--- start of Recorded data ---

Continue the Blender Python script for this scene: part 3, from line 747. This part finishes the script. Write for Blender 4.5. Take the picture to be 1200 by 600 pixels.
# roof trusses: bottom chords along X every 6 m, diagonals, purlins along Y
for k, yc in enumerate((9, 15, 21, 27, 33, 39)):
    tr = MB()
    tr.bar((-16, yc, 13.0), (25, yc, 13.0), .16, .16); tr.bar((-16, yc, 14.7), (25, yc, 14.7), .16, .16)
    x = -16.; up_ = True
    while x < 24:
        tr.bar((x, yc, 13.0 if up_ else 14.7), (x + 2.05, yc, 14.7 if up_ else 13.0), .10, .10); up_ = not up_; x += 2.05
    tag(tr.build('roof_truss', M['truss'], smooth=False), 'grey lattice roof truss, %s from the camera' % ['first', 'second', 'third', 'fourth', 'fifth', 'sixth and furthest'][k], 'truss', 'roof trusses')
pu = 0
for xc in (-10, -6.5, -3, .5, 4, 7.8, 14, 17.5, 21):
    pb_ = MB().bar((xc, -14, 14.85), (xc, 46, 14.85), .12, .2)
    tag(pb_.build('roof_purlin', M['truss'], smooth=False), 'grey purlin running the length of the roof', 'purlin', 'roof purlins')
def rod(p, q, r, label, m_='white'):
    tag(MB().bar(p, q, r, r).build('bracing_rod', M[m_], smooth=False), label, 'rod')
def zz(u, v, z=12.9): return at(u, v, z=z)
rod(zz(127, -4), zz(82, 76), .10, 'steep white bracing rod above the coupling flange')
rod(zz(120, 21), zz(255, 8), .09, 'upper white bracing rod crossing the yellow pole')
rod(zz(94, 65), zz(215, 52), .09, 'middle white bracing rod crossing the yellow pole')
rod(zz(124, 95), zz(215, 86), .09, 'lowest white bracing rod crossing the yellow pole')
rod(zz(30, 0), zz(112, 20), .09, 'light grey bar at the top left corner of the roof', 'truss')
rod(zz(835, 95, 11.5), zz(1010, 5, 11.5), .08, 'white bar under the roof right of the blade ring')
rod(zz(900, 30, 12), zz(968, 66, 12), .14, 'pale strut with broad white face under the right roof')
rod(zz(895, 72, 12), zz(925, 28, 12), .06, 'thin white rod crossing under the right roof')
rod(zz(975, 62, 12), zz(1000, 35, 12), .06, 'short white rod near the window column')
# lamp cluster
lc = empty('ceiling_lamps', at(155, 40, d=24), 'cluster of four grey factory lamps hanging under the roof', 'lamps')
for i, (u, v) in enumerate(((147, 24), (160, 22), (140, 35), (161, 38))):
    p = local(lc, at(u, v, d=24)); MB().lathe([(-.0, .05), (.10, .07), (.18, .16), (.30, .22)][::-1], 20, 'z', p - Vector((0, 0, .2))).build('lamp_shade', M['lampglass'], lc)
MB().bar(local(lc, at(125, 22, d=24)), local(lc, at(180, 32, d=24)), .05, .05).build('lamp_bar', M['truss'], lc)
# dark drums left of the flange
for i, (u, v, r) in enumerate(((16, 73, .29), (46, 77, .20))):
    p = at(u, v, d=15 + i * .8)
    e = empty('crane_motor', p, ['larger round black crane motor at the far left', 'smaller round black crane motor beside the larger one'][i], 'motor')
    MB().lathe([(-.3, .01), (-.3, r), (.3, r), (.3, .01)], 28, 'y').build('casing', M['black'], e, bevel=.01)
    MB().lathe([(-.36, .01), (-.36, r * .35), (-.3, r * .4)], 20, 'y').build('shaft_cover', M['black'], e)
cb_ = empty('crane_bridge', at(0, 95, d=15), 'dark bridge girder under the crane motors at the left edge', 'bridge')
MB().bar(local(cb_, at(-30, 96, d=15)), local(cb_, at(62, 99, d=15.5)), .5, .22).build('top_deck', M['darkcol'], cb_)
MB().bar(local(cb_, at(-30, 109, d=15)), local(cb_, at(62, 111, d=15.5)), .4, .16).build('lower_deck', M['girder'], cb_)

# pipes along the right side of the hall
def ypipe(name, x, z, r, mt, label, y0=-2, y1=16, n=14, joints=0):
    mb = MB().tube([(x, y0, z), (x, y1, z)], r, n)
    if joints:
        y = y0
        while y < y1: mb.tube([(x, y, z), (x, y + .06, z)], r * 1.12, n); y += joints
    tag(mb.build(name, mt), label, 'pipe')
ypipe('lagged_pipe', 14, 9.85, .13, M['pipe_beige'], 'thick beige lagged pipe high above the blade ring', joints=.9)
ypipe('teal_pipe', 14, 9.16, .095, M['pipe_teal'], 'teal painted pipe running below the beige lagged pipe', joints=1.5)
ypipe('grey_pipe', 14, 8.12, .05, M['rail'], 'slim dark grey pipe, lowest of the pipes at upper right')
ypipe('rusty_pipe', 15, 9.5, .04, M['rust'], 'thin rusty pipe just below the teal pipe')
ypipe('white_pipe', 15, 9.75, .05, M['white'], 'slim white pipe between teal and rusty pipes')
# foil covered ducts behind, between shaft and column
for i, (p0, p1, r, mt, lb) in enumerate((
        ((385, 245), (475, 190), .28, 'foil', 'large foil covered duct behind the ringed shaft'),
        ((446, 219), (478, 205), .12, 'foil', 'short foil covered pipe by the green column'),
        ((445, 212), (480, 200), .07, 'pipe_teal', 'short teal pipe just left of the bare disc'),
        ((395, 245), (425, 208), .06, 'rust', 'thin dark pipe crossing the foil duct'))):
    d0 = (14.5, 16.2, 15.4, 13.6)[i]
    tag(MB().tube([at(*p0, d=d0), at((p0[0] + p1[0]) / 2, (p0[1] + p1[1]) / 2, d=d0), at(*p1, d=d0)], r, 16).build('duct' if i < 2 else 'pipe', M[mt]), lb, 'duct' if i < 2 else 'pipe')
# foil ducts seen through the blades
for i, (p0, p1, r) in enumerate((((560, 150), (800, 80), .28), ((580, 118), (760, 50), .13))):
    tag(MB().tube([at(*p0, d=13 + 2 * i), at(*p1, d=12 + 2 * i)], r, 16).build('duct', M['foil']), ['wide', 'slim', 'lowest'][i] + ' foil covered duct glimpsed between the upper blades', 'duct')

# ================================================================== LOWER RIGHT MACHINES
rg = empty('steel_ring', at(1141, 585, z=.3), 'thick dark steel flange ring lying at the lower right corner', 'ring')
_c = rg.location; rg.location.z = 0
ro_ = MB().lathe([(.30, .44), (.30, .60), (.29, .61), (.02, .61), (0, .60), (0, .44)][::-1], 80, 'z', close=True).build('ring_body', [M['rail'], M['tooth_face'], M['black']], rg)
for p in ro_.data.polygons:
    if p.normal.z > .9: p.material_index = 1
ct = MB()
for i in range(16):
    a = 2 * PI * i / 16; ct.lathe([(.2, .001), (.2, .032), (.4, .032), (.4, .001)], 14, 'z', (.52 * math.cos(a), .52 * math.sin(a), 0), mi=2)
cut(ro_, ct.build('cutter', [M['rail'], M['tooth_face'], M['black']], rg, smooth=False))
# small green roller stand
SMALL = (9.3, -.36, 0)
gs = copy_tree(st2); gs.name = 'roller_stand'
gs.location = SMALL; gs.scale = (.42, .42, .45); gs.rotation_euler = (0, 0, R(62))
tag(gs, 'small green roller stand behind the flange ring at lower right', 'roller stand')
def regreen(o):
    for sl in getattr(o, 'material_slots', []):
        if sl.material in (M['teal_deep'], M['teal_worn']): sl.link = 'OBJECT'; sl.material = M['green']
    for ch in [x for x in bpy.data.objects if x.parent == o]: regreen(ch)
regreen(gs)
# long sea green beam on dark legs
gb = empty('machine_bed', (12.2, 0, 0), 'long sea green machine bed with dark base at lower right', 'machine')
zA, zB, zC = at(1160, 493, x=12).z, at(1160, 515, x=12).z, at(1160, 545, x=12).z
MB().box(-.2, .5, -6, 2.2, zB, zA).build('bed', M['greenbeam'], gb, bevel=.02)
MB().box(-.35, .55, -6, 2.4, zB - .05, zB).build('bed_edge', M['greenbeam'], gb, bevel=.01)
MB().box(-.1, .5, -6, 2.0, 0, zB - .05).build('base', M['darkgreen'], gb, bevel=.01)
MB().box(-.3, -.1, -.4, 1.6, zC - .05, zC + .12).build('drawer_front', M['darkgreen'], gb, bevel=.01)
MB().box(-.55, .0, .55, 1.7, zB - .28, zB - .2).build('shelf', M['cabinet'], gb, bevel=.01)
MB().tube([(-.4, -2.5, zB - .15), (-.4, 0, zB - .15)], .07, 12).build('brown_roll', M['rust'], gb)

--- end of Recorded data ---

Aim - State how many lines include the string "from". Give no other information.

Complete response - 2